Opinion: Overcoming racism

Opinion%3A+Overcoming+racism

Photo by Sarosh Ismail

It has been said that elementary school is important in developing every child’s education and setting up their foundation for the future. Studies show that a student’s time in elementary school is pivotal in developing social skills and building self-esteem, but for me, elementary school was quite the opposite.

It was around third grade that I had started noticing the unusual behavior from some of my classmates. The look on people’s faces when they found out I was Muslim is something I can never forget. The expression on people’s faces was a mix of fear and disgust. Most made stereotypical assumptions about me being Muslim. My religion was always associated with the tragic incidents of 9/11, which shaped a stereotype of all Muslims being terrorists. 

I always wondered what I did wrong that led to that reaction from my peers. Growing up in a highly judgemental learning environment was painful. I internalized my peers’ looks and reactions and became ashamed of my racial and ethnic identity. I grew up facing the guilt and pressure of my racial background, and it took time for me to realize there was nothing actually wrong with me. 

When I was young, I didn’t exactly understand that people were being racist toward me. It felt normal for me to get treated the way I was and that I just had to put up with it. I felt that I needed to become a certain way to feel equal. Those few years in elementary school led me to become more conservative and conscious as I grew up, because I wanted to be someone who fits in with society.

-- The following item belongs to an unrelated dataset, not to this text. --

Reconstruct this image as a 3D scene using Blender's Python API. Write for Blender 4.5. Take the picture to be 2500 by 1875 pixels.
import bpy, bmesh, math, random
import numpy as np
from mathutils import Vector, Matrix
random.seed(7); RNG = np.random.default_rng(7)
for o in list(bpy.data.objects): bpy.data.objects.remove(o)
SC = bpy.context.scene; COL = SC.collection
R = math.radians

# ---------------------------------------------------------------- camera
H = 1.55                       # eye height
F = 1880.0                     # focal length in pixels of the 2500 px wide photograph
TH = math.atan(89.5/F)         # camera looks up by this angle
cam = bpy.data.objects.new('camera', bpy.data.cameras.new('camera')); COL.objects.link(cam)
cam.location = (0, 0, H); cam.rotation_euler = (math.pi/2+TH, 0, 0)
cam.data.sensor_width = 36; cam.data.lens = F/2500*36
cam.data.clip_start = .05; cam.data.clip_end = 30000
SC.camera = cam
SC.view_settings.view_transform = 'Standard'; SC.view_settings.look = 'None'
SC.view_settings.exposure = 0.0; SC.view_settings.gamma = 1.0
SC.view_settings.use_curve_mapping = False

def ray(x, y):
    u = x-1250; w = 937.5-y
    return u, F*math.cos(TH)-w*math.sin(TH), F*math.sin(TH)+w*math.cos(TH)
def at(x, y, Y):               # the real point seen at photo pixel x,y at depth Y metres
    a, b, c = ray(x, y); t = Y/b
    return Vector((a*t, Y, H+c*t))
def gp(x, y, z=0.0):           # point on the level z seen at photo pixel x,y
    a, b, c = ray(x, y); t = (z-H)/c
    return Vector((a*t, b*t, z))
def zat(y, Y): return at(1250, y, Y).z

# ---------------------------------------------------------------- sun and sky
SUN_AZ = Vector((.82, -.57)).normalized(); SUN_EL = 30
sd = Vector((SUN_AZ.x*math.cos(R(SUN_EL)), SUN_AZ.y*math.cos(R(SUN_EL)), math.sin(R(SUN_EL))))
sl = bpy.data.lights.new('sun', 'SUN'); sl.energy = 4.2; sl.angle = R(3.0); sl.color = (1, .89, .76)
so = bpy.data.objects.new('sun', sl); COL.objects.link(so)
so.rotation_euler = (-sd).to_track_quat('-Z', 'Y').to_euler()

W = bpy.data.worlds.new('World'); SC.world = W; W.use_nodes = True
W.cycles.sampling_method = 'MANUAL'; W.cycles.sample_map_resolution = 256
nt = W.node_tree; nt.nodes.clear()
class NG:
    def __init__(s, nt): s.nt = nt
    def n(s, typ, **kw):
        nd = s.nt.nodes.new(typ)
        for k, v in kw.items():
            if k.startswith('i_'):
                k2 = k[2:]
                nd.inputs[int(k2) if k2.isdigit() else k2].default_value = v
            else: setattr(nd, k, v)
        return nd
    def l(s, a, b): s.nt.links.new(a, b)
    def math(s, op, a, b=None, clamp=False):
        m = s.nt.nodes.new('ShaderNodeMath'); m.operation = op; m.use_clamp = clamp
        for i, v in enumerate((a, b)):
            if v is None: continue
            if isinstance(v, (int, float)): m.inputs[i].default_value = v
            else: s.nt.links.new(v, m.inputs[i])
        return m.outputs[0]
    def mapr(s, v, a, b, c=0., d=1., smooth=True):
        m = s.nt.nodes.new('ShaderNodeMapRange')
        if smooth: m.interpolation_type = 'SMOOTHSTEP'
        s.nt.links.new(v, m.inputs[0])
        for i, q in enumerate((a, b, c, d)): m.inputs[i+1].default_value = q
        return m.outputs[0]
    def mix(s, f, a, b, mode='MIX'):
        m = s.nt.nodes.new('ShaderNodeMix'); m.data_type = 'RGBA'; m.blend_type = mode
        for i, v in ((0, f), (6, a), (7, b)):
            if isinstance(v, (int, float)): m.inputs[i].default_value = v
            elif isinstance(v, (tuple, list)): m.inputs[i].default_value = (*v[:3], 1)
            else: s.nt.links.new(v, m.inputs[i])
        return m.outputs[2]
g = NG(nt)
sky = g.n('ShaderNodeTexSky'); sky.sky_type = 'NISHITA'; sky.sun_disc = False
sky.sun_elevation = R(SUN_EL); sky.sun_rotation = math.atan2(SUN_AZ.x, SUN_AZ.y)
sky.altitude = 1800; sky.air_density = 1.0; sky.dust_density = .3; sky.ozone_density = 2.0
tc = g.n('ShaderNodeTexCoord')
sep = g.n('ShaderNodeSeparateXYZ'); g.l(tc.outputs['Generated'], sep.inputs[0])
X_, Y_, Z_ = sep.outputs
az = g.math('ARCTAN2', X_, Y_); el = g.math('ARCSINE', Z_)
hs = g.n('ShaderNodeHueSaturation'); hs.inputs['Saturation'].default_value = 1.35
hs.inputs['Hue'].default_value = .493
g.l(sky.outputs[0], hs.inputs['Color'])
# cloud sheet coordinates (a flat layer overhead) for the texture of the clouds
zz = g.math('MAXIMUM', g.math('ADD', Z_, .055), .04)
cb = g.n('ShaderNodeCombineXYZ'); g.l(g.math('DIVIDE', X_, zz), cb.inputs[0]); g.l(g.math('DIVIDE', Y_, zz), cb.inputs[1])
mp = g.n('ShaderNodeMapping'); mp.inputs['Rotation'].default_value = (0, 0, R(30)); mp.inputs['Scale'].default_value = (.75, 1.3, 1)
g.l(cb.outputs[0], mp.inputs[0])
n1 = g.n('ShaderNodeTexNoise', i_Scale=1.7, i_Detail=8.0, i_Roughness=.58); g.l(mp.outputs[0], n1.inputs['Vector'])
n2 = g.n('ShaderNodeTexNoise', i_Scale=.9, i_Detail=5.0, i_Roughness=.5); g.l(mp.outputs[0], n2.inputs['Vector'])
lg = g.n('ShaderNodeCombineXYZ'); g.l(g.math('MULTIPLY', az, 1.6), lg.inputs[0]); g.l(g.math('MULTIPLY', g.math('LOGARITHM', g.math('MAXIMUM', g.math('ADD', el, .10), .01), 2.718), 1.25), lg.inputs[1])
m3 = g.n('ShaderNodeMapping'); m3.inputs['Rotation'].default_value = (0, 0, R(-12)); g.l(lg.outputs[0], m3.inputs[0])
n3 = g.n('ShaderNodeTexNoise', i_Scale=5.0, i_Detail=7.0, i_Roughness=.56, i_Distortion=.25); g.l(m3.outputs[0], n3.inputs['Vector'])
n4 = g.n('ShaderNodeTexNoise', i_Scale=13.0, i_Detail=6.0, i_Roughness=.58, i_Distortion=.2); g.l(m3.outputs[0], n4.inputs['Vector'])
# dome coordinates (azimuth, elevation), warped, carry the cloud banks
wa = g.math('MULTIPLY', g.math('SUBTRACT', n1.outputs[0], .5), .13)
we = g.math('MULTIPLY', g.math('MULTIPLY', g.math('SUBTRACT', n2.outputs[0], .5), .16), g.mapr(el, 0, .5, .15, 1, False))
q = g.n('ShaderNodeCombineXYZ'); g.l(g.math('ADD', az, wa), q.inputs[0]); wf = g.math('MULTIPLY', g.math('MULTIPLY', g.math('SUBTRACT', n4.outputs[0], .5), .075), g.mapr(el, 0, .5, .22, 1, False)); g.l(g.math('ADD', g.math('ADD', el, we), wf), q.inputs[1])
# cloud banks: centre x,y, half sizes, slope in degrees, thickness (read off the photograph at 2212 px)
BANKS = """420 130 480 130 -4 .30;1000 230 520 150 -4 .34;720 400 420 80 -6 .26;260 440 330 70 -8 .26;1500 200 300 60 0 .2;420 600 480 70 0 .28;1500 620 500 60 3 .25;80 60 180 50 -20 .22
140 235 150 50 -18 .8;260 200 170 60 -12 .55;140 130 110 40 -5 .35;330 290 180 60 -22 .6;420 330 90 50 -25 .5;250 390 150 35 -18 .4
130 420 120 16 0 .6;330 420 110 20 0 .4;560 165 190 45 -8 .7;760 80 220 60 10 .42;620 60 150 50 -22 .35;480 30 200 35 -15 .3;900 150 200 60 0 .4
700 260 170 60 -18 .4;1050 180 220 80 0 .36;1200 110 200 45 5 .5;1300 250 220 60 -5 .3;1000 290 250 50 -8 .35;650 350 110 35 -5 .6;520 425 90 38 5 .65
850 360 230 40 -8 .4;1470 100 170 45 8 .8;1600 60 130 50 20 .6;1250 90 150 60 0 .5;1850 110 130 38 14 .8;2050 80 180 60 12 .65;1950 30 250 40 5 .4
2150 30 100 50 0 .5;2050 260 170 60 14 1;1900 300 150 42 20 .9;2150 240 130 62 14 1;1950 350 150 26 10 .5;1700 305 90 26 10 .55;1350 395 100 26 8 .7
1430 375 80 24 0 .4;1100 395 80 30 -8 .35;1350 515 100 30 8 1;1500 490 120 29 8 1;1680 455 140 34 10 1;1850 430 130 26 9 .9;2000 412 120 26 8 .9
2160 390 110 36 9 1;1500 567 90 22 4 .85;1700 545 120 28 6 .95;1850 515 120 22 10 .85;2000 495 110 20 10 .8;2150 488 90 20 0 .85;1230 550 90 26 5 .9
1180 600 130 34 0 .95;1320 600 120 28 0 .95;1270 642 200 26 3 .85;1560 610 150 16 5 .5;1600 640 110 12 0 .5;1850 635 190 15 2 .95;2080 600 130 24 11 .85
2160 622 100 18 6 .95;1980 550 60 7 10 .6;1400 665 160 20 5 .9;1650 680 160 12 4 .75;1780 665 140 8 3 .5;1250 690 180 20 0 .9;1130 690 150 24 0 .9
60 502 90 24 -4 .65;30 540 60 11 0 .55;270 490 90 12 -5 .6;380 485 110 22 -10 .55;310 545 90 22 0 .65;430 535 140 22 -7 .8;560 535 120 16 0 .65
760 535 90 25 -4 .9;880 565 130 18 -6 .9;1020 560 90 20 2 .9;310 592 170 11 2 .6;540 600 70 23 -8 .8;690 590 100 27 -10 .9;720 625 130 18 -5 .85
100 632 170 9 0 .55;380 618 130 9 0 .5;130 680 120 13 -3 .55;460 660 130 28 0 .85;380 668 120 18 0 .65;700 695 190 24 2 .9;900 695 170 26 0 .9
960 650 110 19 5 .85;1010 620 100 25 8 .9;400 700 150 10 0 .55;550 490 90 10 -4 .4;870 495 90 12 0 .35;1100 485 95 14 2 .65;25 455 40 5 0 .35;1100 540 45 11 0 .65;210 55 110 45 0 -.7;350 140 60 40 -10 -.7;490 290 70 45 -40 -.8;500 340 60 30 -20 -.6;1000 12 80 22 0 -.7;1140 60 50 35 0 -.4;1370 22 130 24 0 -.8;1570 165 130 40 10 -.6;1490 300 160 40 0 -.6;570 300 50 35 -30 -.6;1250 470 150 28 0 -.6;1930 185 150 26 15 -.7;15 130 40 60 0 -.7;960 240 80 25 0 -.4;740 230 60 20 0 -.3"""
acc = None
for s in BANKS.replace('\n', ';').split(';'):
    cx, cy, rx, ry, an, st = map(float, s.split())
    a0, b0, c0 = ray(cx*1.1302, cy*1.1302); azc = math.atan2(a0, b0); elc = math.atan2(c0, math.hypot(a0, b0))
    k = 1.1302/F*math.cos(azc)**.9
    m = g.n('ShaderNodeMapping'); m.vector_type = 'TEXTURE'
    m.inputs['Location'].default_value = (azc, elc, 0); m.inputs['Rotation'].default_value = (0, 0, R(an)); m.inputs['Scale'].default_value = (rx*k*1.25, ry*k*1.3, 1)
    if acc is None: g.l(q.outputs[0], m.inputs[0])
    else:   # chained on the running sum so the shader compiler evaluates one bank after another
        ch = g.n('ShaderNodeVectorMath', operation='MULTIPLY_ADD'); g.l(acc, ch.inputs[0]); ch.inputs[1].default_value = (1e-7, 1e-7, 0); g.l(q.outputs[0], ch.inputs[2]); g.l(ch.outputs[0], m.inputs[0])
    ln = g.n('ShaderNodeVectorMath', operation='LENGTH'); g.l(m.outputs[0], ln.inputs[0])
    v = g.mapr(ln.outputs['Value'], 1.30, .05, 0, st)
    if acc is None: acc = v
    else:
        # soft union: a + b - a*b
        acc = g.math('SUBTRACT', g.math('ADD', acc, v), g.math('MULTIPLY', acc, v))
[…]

The sad fact is that racism has been normalized by many people in our society. What’s even worse is that I normalized changing myself to fit in. I stopped applying henna on my hands, stopped putting oil masks in my hair, stopped bringing my mom’s homemade lunches to school, refused to wear anything ethnic, and much more. I did all of this because I didn’t want to incite problems at school. I became a master at wearing a mask and putting aside my feelings.

As I grew up and encountered more hardships and experienced more in life, I realized that it wasn’t me who really did anything wrong, but that our society is judgemental. It was a long process for me to understand that I shouldn’t have to change myself to be treated equally. I learned that racism should never be condoned, and I hope no one makes the mistakes that I made of accepting inequality. 

Our communities should work to prevent the liberty our nation promises from being denied. It’s sad to see our society rejecting ideas of equality in a world where everyone is supposed to be ‘equal.’ At the end of the day, the color of a person’s skin does not define them. I realized there’s nothing wrong with me, and I am who I am. I learned to embrace the fact that my identity may never fit in with people’s standard view of our society, but over time, I realized I no longer have the desire to be ‘normal’ and accepted by others.